Logan Lucky


Deux frères pas très futés décident de monter le casse du siècle : empocher les recettes de la plus grosse course automobile de l’année. Pour réussir, ils ont besoin du meilleur braqueur de coffre-fort du pays : Joe Bang. Le problème, c’est qu’il est en prison…

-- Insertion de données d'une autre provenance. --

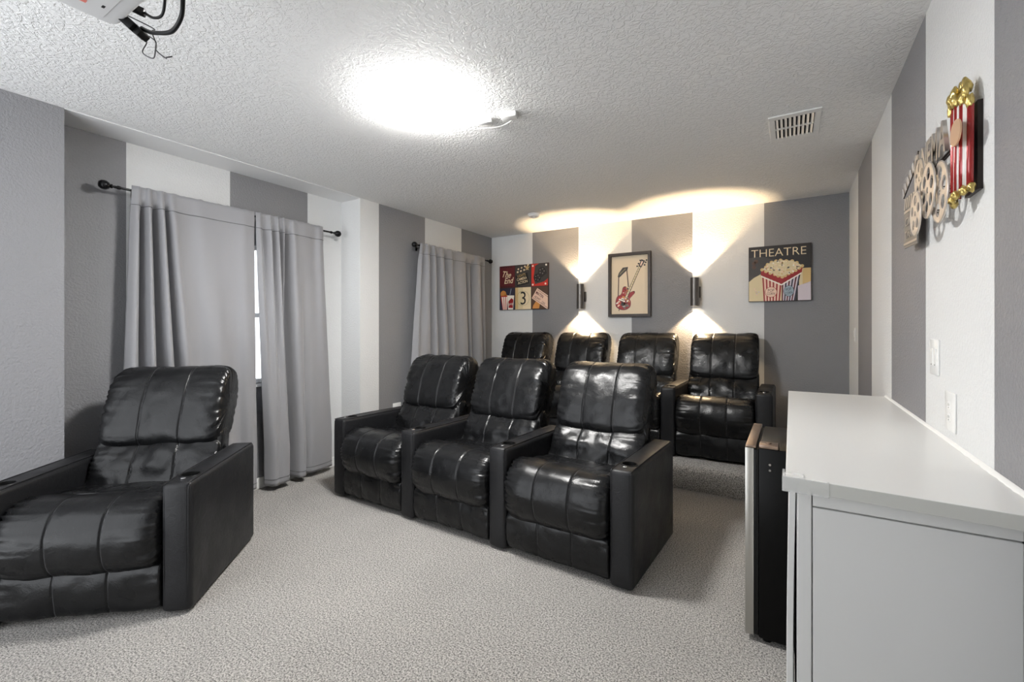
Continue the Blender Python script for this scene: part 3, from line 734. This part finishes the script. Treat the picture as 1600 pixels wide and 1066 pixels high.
# neck and head
def seg(p, q, w0, w1):
    d = Vector((q[0]-p[0], q[1]-p[1])).normalized(); n_ = (-d.y, d.x)
    return [(p[0]+n_[0]*w0, p[1]+n_[1]*w0), (p[0]-n_[0]*w0, p[1]-n_[1]*w0), (q[0]-n_[0]*w1, q[1]-n_[1]*w1), (q[0]+n_[0]*w1, q[1]+n_[1]*w1)]
gp(seg((.215, .23), (.385, .60), .017, .012), 8, 'dark'); gp(seg((.217, .235), (.385, .60), .011, .007), 9, 'beige')
for k in range(11):
    f = k/11; x, y = .235+(.385-.235)*f, .275+(.60-.275)*f; gp(seg((x-.010, y+.005), (x+.010, y-.005), .0014, .0014), 10, 'black')
gp(seg((.382, .595), (.425, .675), .018, .024), 9, 'dark'); gp(seg((.392, .61), (.415, .66), .008, .010), 10, 'pink')
for (x, y) in ((.352, .605), (.368, .635), (.388, .672), (.44, .615), (.452, .645), (.463, .67)): gp(circ(x, y, .010, 10), 9, 'black')
# strap drawn like a tall note
gp(seg((.118, .255), (.125, .505), .006, .006), 4, 'brown'); gp(seg((.245, .36), (.225, .58), .006, .006), 4, 'brown')
gp([(.112, .49), (.135, .485), (.235, .575), (.240, .605), (.175, .60), (.125, .535)], 5, 'dark'); gp([(.130, .505), (.215, .580), (.205, .590), (.140, .535)], 6, 'olive')
gp(seg((.13, .095), (.126, .075), .004, .004), 5, 'black')
obj('guitar_collage', A.bm, CL, c2)
# THEATRE canvas
W_, H_, D_ = .553, .573, .035
c3 = thing('canvas_print', 'THEATRE canvas with a red and white striped popcorn box, right end of back wall', 'wall picture', (-.378, YB, 1.684))
LM = Matrix.Translation((.378, -YB, -1.684))
bm = bmesh.new(); box(bm, 0, W_, -D_, 0, 0, H_, bev=.002); obj('canvas', bm, mat('dark_brown_canvas_edge', (44, 30, 26), .6), c3)
A = Art(LM @ wallM(-.378, 1.684, D_))
A.rect(.004, .004, W_-.004, H_-.004, 'dark', 0)
A.poly([(.004, .004), (.30, .004), (.30, .33), (.14, .30), (.05, .25), (.004, .21)], 'beige', 1)
A.poly([(.004, .21), (.05, .25), (.14, .30), (.30, .33), (.30, .40), (.12, .47), (.004, .46)], 'charc', 1)
A.poly([(.45, .004), (W_-.004, .004), (W_-.004, .32), (.45, .32)], 'beige', 1)
A.poly([(.44, .004), (W_-.004, .004), (W_-.004, .19), (.44, .15)], 'lilac', 2)
A.poly([(.48, .16), (W_-.004, .19), (W_-.004, .325), (.48, .325)], 'tan', 2)
for x, y in ((.05, .40), (.07, .42), (.05, .36)): A.poly(circ(x, y, .02, 14), 'brown', 2)
A.text('THEATRE', .022, .462, .082, 'cream', 8, sx=1.0, bold=-.012)
# box: left face, right face, rim, popcorn
A.poly([(.140, .004), (.285, .004), (.300, .175), (.125, .275)], 'pink', 3)
for k in range(6):
    a, b = k/5.5, (k+.45)/5.5
    if b > 1: b = 1
    tp = lambda f: (.125+(.300-.125)*f, .275+(.175-.275)*f); bt = lambda f: (.140+(.285-.140)*f, .004)
    A.poly([bt(a), bt(b), tp(b), tp(a)], 'deepred', 4)
A.poly([(.300, .004), (.415, .004), (.465, .285), (.300, .175)], 'lilac', 3)
for k in range(6):
    a, b = k/5.5, min(1, (k+.5)/5.5)
    tp = lambda f: (.300+(.465-.300)*f, .175+(.285-.175)*f); bt = lambda f: (.300+(.415-.300)*f, .004)
    A.poly([bt(a), bt(b), tp(b), tp(a)], 'navy' if k % 2 else 'maroon', 4)
A.poly([(.115, .272), (.298, .172), (.298, .158), (.118, .256)], 'white', 5); A.poly([(.298, .172), (.468, .282), (.468, .268), (.298, .158)], 'white', 5)
A.poly([(.118, .330), (.112, .275), (.298, .176), (.474, .286), (.480, .350), (.34, .42), (.20, .40)], 'deepred', 4)
pop = [(.125, .335), (.16, .36), (.175, .385), (.21, .405), (.25, .415), (.29, .42), (.34, .41), (.39, .405), (.43, .385), (.475, .35), (.45, .33), (.42, .31), (.39, .295), (.36, .28), (.33, .262), (.305, .25), (.27, .262), (.24, .28), (.20, .295), (.16, .315)]
for k, p in enumerate(pop): A.poly(circ(p[0], p[1]-.004, .017, 12), 'tan', 5)
A.poly(pop, 'beige', 6)
for k in range(120):
    f = rr.random(); x = .15+.30*f; yc = .335; hh = .075*min(1, (1-abs(2*f-1))*1.3)+.012
    y = yc+(rr.random()*2-1)*hh*.9; A.poly(circ(x, y, .0045+.005*rr.random(), 8), rr.choice(['cream', 'white', 'tan', 'beige', 'grey', 'cream', 'pink']), 7+k % 3)
A.poly(circ(.205, .095, .055, 28), 'deepred', 6); A.poly(circ(.205, .095, .051, 28), 'pink', 7)
A.poly(circ(.362, .100, .046, 28, .056), 'navy', 6); A.poly(circ(.362, .100, .042, 28, .052), 'blueg', 7)
A.text('POP', .205, .100, .028, 'maroon', 9, align='CENTER', sx=.8); A.text('CORN', .205, .066, .026, 'maroon', 9, align='CENTER', sx=.7)
A.text('POP', .362, .105, .028, 'navy', 9, align='CENTER', sx=.7, a=R(12)); A.text('CORN', .365, .068, .026, 'navy', 9, align='CENTER', sx=.6, a=R(12))
for k in range(7): A.poly(circ(.05+.045*rr.random(), .06+.09*rr.random(), .007, 8), rr.choice(['pink', 'lilac']), 3)
obj('print', A.bm, CL, c3)
# ------------------------------------------------------------------ metal CINEMA wall sculpture on the right wall
BR = mat('brushed_silver_metal', (.62, .58, .54), .3, .85); BRN = mat('champagne_metal', (.66, .60, .54), .35, .7); DKM = mat('dark_painted_metal', (.02, .014, .012), .35, .5)
GREYM = mat('grey_painted_metal', (.20, .19, .185), .35, .5)
GOLD = mat('gold_metal', (.60, .46, .16), .3, .9); REDM = mat('red_enamel', (.33, .015, .015), .2, .2, coat=.5); WHM = mat('white_enamel', (.80, .76, .73), .2, coat=.5); PEACH = mat('peach_copper_metal', (.80, .52, .33), .3, .5)
SY = 2.73
sg = thing('metal_wall_sculpture', 'metal CINEMA wall sculpture with film reels, clapboard and striped popcorn bag, on right wall', 'wall sculpture', (XR, SY, 1.75))
SM = Matrix.Translation((-XR, -SY, -1.75))
def WM(d, x=0, z=0, a=0): return SM @ frame_matrix((XR-d, SY-x, z), (0, -1, 0), (0, 0, 1)) @ Matrix.Rotation(a, 4, 'Z')
# reels: (x along wall, z, radius, standoff)
def reel(x, z, r, d, n=5, m=BR):
    bm = bmesh.new(); holes = [circ(0, 0, r*.13, 16)[::-1]]
    for k in range(n):
        q = 2*PI*k/n+.3; holes.append(circ(.60*r*math.cos(q), .60*r*math.sin(q), r*.235, 18)[::-1])
    prism(bm, circ(0, 0, r, 44), 0, .0035, 0, WM(d, x, z), holes)
    tube(bm, [WM(d, x, z) @ Vector((px, py, .0018)) for px, py in circ(0, 0, r, 44)], .0032, 8, 0, closed=True)
    o = obj('film_reel', bm, m, sg, 35)
    for q in (.3, -.3):
        b2 = bmesh.new(); tube(b2, [WM(0, x, z) @ Vector((r*q, 0, 0)), WM(0, x, z) @ Vector((r*q, 0, d))], .002, 6); obj('standoff', b2, DKM, o)
reel(.648, 1.868, .102, .045, 6, BRN); reel(.545, 1.902, .098, .055, 6, BRN)
reel(.430, 1.845, .083, .068, 5, BRN); reel(.395, 1.985, .075, .050, 5, BR)
# clapboard
bm = bmesh.new(); M = WM(.035, .035, 1.765, R(-3))
prism(bm, [(0, 0), (.25, 0), (.25, .225), (0, .225)], 0, .004, 0, M)
for k in range(6):
    prism(bm, [(.004+k*.041, .172), (.024+k*.041, .172), (.038+k*.041, .22), (.018+k*.041, .22)], .004, .0065, 1, M)
for y in (.155, .012): prism(bm, [(0, y), (.25, y), (.25, y+.010), (0, y+.010)], .004, .006, 1, M)
text(bm, 'CINE', .02, .095, .036, .004, .007, 1, M, shear=.3, sx=1.6); text(bm, 'TAKE', .03, .040, .032, .004, .007, 1, M, sx=1.6)
obj('clapboard', bm, [GREYM, BR], sg)
bm = bmesh.new(); M = WM(.037, .03, 1.995, R(17))
prism(bm, [(0, 0), (.30, 0), (.30, .042), (0, .042)], 0, .004, 0, M)
for k in range(6): prism(bm, [(.002+k*.052, .0), (.026+k*.052, .0), (.012+k*.052, .042), (-.012+k*.052+.012*(k == 0), .042)], .004, .0062, 1, M)
obj('clapstick', bm, [DKM, WHM], sg)
# letters
xs = [.300, .378, .418, .500, .565, .660]; 
for chx, x, wd in zip('CINEMA', xs, (1.0, 1.0, 1.0, 1.0, .95, 1.0)):
    bm = bmesh.new(); M = WM(.040, x, 1.985); text(bm, chx, 0, 0, .108, 0, .012, 0, M, sx=.72*wd, bold=.018)
    obj('letter_'+chx.lower(), bm, BR, sg)
bm = bmesh.new()
for z, d, r in ((1.972, .045, .004), (1.962, .045, .003)): tube(bm, [WM(d, .33, z) @ Vector((0, 0, 0)), WM(d, .78, z) @ Vector((0, 0, 0))], r, 8)
obj('underline_rod', bm, DKM, sg)
# popcorn bag, convex relief
px0, px1, pz0, pz1 = .755, .885, 1.812, 2.075
bm = bmesh.new(); n = 65; st_ = 13
for k in range(n):
    def P(f, z):
        tap = 1-.10*(pz1-z)/(pz1-pz0); xx = (px0+px1)/2+(f-.5)*(px1-px0)*tap
        dpt = .020+.032*math.sin(PI*min(1, max(0, f)))**.6+.004*math.sin(f*PI*st_)
        zz = z+(.010*abs(math.sin(f*PI*st_/2*2)) if z == pz1 else 0)
        return WM(dpt, xx, zz) @ Vector((0, 0, 0))
    f0, f1 = k/n, (k+1)/n; mi = 1-int(f0*st_+1e-6) % 2
    za = [pz0, pz0+.1, pz1-.08, pz1]
    for a, b in zip(za, za[1:]):
        f = bm.faces.new([bm.verts.new(q) for q in (P(f0, a), P(f1, a), P(f1, b), P(f0, b))]); f.material_index = mi
bmesh.ops.remove_doubles(bm, verts=bm.verts, dist=.0004)
bmesh.ops.recalc_face_normals(bm, faces=bm.faces)
o = obj('popcorn_bag', bm, [WHM, REDM], sg, 60); md = o.modifiers.new('s', 'SOLIDIFY'); md.thickness = .003
bm = bmesh.new(); box(bm, px0+.01, px1-.004, -.012, 0, pz0, pz1, M=SM @ Matrix(((0, 1, 0, XR), (-1, 0, 0, SY), (0, 0, 1, 0), (0, 0, 0, 1)))); obj('bag_back_and_shadow', bm, DKM, sg)  # dark backing whose black also stands in for the bag's shadow
def lump(bm, c, r, s):
    t = bmesh.new(); bmesh.ops.create_icosphere(t, subdivisions=3, radius=1)
    for v in t.verts:
        k = 1+.35*noise.noise(v.co*1.7+Vector((s, 0, 0)))+.15*noise.noise(v.co*4+Vector((s, 3, 0))); v.co = Vector((v.co.x*r[0]*k, v.co.y*r[1]*k, v.co.z*r[2]*k))
    for f in t.faces: f.smooth = True
    merge(bm, t, 0, WM(c[1], c[0], c[2]))
bm = bmesh.new()
for k, (x, d, z) in enumerate(((.772, .035, 2.072), (.795, .05, 2.085), (.815, .055, 2.108), (.838, .050, 2.100), (.860, .040, 2.092), (.876, .028, 2.078), (.822, .03, 2.142), (.846, .03, 2.138), (.80, .03, 2.105), (.786, .045, 2.10), (.832, .05, 2.120), (.868, .035, 2.112), (.81, .035, 2.128), (.858, .028, 2.128))):
    lump(bm, (x, d, z), (.0115, .022, .010), k*2.3)
obj('popcorn_top', bm, GOLD, sg)['label'] = 'gold popcorn top'
bm = bmesh.new()
for k, (x, d, z) in enumerate(((.79, .045, 1.806), (.815, .052, 1.800), (.838, .050, 1.810), (.862, .038, 1.816), (.88, .025, 1.820), (.80, .045, 1.790))):
    lump(bm, (x, d, z), (.0125, .014, .010), 30+k*2.3)
obj('popcorn_bottom', bm, GOLD, sg)['label'] = 'gold popcorn at the foot of the bag'
bm = bmesh.new(); prism(bm, circ(0, 0, .050, 36, .038), 0, .004, 0, WM(.055, .872, 1.990, 0)); tube(bm, [WM(.01, .845, 1.990) @ Vector((0, 0, 0)), WM(.055, .845, 1.990) @ Vector((0, 0, 0))], .003, 6); obj('disc', bm, PEACH, sg)['label'] = 'peach coloured metal disc'
# ------------------------------------------------------------------ outlets and switch
SLOT = mat('slot_shadow_gap', (60, 60, 60), .6)
def plate(name, label, cat, M, kind, wd=.118, ht=.137):
    t = thing(name, label, cat, M.to_translation()); T = Matrix.Translation(-M.to_translation()) @ M
    b = bmesh.new(); box(b, -wd/2, wd/2, -ht/2, ht/2, 0, .006, bev=.0025, M=T); obj('cover_plate', b, WHITEP, t, True)
    if kind == 'switch':
        for s in (-1, 1):
            b = bmesh.new(); box(b, s*.024-.0165, s*.024+.0165, -.034, .034, .004, .0085, bev=.0015, M=T @ Matrix.Rotation(R(2), 4, 'X')); obj('rocker', b, WHITEP, t)
            b = bmesh.new(); box(b, s*.024-.006, s*.024+.006, -.030, -.028, .0080, .0092, M=T); obj('indicator', b, SLOT, t)
    else:
        for s in (-1, 1):
            b = bmesh.new(); box(b, -.017, .017, s*.021-.0155, s*.021+.0155, .004, .008, bev=.0035, M=T)
            r_ = obj('receptacle', b, WHITEP, t, True)
            b = bmesh.new()
            for x in (-.0065, .0065): box(b, x-.0012, x+.0012, s*.021-.002, s*.021+.007, .0078, .0083, M=T)
            cyl(b, .0024, .0078, .0083, 10, M=T @ Matrix.Translation((0, s*.021-.008, 0))); obj('slots', b, SLOT, r_)
    return t
def RW(y, z): return frame_matrix((XR, y, z), (0, -1, 0), (0, 0, 1))
plate('light_switch', 'white double rocker light switch on the right wall, above the outlet', 'light switch', RW(2.36, 1.29), 'switch')
plate('wall_outlet', 'white electrical outlet on the right wall just above the white countertop', 'outlet', RW(2.155, 1.11), 'outlet')
plate('wall_outlet', 'white electrical outlet low on the dark stripe beside the far curtain', 'outlet', frame_matrix((XL, 3.55, .52), (0, 1, 0), (0, 0, 1)), 'outlet')
plate('light_switch', 'small white switch plate near the far end of the right wall', 'light switch', RW(4.93, 1.35), 'switch', .075, .12)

Il n’y a que les imbéciles qui ne changent pas d’avis. Cet aphorisme sied à merveille à Steven Soderbergh, tant le cinéaste n’a pas cessé d’annoncer sa retraite anticipée ces dernières années. Mais rien n’y fait, il a le cinéma dans la peau, l’envie de réaliser et de raconter des histoires qui lui colle aux baskets. Et tant mieux pour nous, car le réalisateur propose un regard singulier sur le monde et sur son (septième) art comme en témoigne sa filmographie, particulièrement généreuse en grands écarts : la trilogie bankable « Ocean’s », le diptyque auteurisant « Che », le trip philosophico-nébuleux « Solaris », le chef-d’œuvre « Traffic », l’expérimental « Bubble », la pénible série B aux accents Z « Haywire » etc.

Bref, il est toujours là où on ne l’attend pas. Souvenez-vous de son dernier long-métrage produit par HBO, « Behind The Candelabra », mélodrame rococo et satire acide de l’industrie du spectacle avec un Michael Douglas majestueux et un Matt Damon impayable en lover à la crinière blonde peroxydée. Inoubliable sortie pour le metteur en scène qui s’est par la suite réveillé à la télévision avec la série « The Knick » avant de reprendre la direction des salles obscures pour ce « Logan Lucky » qui nous intéresse aujourd’hui. Sur le papier, on se demande pourquoi Soderbergh s’est entiché de ce projet aux folles allures d’un « Ocean’s Fourteen » où la bande de George Clooney et Brad Pitt aurait laissé la place à des bras cassés du genre péquenaud.

Et puis, au sortir de la projection, le tout apparaît telle une évidence. Limpide, clair comme de l’eau de roche, on voit directement ce qui a plu au quinquagénaire : le scénario se montre bien plus intéressant que ne laisse présager le synopsis, le personnage de Joe Bang est une merveille à mettre en scène, le sous-texte satirique grinçant fait mouche sans oublier la perspective non négligeable d’accueillir une belle brochette de stars dans des rôles de redneck pas piqués des hannetons. Pourquoi refuser une telle aubaine ? Il y a deux manières d’aborder le film : soit le voir comme un heist movie classique avec son lot de séquences attendues, soit le regarder en dénichant le contenu implicite du récit, Soderbergh y brossant un portrait au vitriol d’un pays fracturé par un capitalisme aveugle.

Dans les deux cas, le cinéaste maîtrise son sujet. Ce dernier fustige l’hypocrisie qui règne dans une Amérique qui ne fait aucun cadeau aux laissés-pour-compte tout en ne perdant pas de vue la légèreté du propos, à savoir un film de casse enjoué avec des pieds nickelés à l’avant-plan. Le réal’ peut compter sur un casting quatre étoiles : si Channing Tatum et Adam Driver sont impeccables en frangins, l’attraction du film n’est autre que Daniel Craig. Le Britannique offre une performance de dingue dans un rôle à contre-emploi, dévoilant par la même occasion un talent comique insoupçonné. La réalisation maîtrisée de Soderbergh, qui n’a décidément rien perdu de sa superbe, finit par faire de « Logan Lucky » un agréable divertissement indépendant qui prouve que lorsqu’on a du talent, il n’est pas nécessaire d’obtenir le support d’un studio pour réaliser un métrage qui a de la gueule.

Le film n’est toutefois pas exempt de tout défaut. On regrette ainsi une baisse de rythme dans le troisième acte, on chicane sur la prévisibilité de l’intrigue et on déplore le sort réservé aux personnages secondaires féminins, lesquels passent tous à la trappe. En outre, le métrage ne révolutionne pas le genre. Pis, il s’installe, certes sans démériter mais sans génie ni originalité non plus, dans une longue litanie de films de braquage. Heureusement, le tout ne manque pas de panache et offre un divertissement de qualité sympa, gouleyant même, à défaut d’être mémorable.